You seem oddly enthusiastic about giving your government the right to violate freedom of speech for entities you do not like, thus removing a platform used both as a platform for speech and for commerce, for 150 million Americans. It totally makes sense to violate the First Amendment over unproven and hypothetical fears of FYP algorithm misuse. Enjoy your slippery slope :)
Feel free to re-read my comments and address my actual statement, pointing out that your initial assertion is wrong. That, versus changing the subject.
>Enjoy your slippery slope
There's certainly a slippery slope here—and a strawman, but they ain't mine.

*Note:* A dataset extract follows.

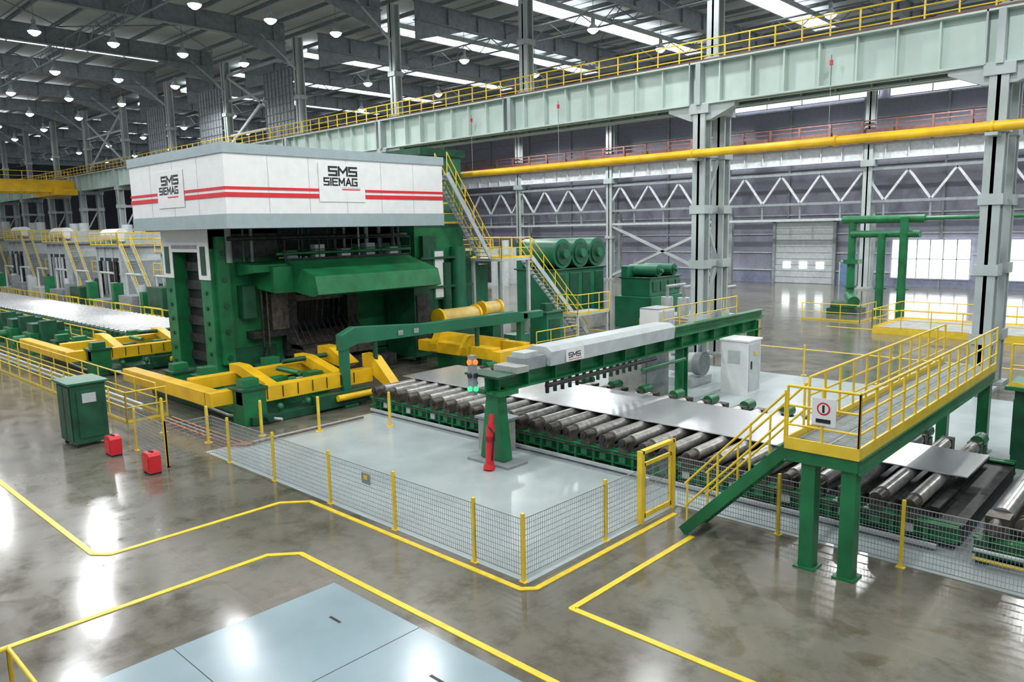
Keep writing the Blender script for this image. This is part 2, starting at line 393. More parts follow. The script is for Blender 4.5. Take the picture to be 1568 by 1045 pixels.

You just refuse to accept that entities that you do not like also have Freedom of Speech rights. You continue to believe that Freedom of Speech is a positive right to people, rather than a negative right against the government. You are therefore perfectly fine with preemptively suppressing the speech (and commerce) for over a hundred million American citizens, because you perceive a threat from the FYP algorithm, because you do not value the Freedom of Speech rights of entities you do not like. That is a slippery slope. If you don't want to recognise that either, that's your prerogative.
At this point, why even have a negative-right Freedom of Speech if you're just going to treat it like a positive right anyway? Ridiculous.
Yup, the composition of the Court has changed, thus its stance has changed. But if you choose to defer any and all thought to this Court, who consistently give the government wide latitude to do whatever it wants so long as it invokes the magic words "national security", that's your prerogative. It's a sad way to live though.